I cleaned everything up and put them back together anyway. I smeared some grease round the dust seals and put a few drops of oil in the lowers just to help try and keep them smooth for a bit. The gas cylinder seems to have some pitting which doesn’t look good but doesn’t seem to have broken the seal. Looks like it might have been a casting fault or something. The fork tubes are a bit rough in places too and given the wear on the slider sleeves there’s some play in the forks.

They’re well past it really—”You buy cheap, you buy twice” seems fitting here. The only good thing about these forks is the weight, 1700g. To be fair they’re not inteded for anything outside of absorbing the odd bump on blue trails. Still, they feel OK again now and they’ll do me for the 30 mile enduro that I’ve entered on Sunday hopefully.

I also recently bought a Clarks Pre-lube MTB brake cable set and some sintered pads. Much better. One lap of the Kitchener trail at Sherwood Pines on Saturday in the rain and the rear cable’s got grit in it already though. Mechanical disc brakes seem hopeless. The only real solution seems to be to replace them with hydraulics, it’s all money though. It’s never ending with my bike. The hubs are cheap so the bearings can’t be replaced. I’ve stripped them down to the bearings, cleaned them up and re-greased them. I’ll need to get new wheels at some stage though, the races are knackered and I’m amazed that the freehub still functions. It’s just had new tyres, front mech and chain. Not too long ago I upgraded the crankset to an FSA V-Drive MegaExo external BB, I got it for £60 down from around £200 at the time. I should have got a new chain at the same time because it suffered from chain suck on the new rings and ended up putting a kink in the middle ring. I had to replace the middle ring. The winter  really takes it’s toll on all the bearings and seals.

I’ve pretty much failed to train for this event on Sunday so I’m not expecting much as a result. I would like to finish though, travelling over 400 miles for nothing would really suck. I think I’ll be OK, I just hope  the same goes for my bike.
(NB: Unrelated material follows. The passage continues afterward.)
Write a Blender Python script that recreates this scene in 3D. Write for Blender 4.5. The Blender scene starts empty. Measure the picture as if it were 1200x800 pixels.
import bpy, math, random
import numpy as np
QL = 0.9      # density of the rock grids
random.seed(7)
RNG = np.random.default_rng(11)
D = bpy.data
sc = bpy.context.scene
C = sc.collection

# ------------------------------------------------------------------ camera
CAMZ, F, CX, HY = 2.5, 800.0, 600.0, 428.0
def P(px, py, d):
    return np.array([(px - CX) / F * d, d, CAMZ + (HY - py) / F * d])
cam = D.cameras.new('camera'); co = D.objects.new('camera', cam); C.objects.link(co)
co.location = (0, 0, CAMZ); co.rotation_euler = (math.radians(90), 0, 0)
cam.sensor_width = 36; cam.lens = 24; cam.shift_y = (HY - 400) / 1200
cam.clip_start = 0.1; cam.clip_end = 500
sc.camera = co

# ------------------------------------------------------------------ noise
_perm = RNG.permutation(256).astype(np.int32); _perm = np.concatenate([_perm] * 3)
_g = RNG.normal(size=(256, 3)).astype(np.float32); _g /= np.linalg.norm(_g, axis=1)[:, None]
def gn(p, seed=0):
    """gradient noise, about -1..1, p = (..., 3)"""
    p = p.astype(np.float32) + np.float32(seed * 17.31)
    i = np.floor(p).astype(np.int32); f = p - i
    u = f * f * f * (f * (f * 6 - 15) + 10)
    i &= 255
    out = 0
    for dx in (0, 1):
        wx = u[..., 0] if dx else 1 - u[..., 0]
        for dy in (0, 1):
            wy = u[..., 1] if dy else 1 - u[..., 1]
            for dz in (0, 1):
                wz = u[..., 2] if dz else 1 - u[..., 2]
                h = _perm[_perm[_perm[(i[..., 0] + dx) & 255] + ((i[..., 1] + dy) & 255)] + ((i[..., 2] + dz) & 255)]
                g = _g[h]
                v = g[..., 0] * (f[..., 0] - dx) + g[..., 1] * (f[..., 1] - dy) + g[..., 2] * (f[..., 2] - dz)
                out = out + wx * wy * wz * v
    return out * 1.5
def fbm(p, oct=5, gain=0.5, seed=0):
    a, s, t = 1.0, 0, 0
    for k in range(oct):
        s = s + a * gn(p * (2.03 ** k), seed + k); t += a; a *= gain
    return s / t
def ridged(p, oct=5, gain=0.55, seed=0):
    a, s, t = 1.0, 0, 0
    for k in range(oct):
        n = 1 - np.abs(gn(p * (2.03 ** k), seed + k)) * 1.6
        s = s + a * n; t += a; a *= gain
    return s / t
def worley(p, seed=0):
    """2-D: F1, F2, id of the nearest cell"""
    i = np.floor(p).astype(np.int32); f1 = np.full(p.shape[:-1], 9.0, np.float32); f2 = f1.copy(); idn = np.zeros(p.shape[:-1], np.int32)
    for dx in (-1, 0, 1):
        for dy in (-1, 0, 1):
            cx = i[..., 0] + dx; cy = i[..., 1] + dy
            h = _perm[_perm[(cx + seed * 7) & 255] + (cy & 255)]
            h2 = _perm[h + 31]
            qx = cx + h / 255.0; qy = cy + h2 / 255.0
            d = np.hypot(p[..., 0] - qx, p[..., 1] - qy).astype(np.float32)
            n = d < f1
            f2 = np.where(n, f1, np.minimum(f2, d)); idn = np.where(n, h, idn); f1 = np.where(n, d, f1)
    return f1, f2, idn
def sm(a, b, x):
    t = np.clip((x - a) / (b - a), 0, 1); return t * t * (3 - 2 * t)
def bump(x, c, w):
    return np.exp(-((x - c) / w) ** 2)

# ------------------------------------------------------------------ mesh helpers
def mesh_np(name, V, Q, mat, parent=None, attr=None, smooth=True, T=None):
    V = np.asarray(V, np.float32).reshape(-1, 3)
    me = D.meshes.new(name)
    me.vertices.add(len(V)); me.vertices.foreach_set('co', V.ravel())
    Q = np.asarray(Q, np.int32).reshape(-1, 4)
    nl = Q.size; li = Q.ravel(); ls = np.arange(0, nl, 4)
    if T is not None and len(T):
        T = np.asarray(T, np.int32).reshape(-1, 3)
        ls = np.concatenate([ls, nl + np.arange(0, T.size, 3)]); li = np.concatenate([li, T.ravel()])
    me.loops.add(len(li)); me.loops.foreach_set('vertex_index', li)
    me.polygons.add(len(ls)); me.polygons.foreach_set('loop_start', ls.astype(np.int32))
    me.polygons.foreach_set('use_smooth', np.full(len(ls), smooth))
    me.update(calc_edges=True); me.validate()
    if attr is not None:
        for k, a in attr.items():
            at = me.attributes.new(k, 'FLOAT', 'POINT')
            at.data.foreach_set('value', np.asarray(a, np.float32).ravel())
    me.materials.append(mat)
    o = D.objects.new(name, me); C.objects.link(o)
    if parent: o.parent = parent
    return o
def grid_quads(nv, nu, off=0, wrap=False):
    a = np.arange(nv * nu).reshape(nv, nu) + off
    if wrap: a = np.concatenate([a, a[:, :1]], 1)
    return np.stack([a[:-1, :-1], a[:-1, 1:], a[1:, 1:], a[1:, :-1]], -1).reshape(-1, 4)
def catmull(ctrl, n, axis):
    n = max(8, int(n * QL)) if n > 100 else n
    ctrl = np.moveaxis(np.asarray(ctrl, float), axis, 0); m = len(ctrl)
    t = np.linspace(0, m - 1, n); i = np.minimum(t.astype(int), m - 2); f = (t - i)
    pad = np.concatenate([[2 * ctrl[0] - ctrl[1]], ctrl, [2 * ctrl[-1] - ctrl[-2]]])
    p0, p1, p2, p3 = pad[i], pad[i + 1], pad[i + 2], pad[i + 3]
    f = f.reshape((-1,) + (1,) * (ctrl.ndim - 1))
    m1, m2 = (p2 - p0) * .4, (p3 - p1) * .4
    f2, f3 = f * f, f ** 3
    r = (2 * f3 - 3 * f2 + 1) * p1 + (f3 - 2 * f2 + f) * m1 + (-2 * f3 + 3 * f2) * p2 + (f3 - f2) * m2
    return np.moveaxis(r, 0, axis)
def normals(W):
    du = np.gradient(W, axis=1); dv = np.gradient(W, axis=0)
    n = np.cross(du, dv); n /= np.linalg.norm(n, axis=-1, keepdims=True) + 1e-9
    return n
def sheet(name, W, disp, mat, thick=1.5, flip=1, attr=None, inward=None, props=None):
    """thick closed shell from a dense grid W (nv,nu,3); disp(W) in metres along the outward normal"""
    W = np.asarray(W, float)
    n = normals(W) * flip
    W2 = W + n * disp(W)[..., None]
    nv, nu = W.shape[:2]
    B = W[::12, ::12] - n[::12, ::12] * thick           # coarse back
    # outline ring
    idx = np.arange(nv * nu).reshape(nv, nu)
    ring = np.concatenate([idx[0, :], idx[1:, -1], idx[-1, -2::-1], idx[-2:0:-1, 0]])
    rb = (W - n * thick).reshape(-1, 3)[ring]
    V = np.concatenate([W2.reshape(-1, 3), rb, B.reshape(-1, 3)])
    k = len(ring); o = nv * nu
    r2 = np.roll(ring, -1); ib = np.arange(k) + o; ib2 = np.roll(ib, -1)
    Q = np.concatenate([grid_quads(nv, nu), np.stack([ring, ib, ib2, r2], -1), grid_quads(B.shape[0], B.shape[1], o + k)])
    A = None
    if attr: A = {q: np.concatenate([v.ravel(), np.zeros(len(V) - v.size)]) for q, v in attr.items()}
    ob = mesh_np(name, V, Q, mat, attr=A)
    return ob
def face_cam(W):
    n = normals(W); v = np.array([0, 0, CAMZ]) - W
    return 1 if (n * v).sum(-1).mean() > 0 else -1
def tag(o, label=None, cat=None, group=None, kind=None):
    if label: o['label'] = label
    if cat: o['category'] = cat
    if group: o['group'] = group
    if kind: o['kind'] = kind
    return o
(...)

I’ve had Tioga Factory DH’s on for a while and not been particularly impressed. They’re OK in the mud due to the tread pattern but anything else and I’m not confident. I had them on my bike about 15 years ago and loved them. A lot has changed since then though, I’m not as fearless as I was at the age of 14 and tyre technology has come on a fair way. Or at least if I am fearless it’s not matched by my level of skill, I don’t seem to be capable of landing on two wheels anymore. It’s not uncommon for me to fall off. I fell off in the bike park at Sherwood on Saturday. I don’t mind falling of if I don’t hurt myself, it’s entertaining for eveyone else at least. I’m probably better at falling off than I am riding the damn thing! I used to have a pair of Kenda Nevegal DTC’s which were good, really dependable consistent cornering. I went for another pair of Nevegal’s this time but the folding, Stick-E rubber compound version, 2.1″. They don’t roll as well as the DH’s but they’ve got tons of grip, cornering is excellent, at least they were on Saturday in the wet. They gripped really well on wet roots and the likes too. So far, well impressed. They did cost about £55 for the pair but they seem worth it after a very wet ride. Can’t wait to try them on some dry, dusty trails. Riding is good in any weather conditions but it seems such a long time ago when the sun was shining and the trails were dry. We’d better get some dry weather this year!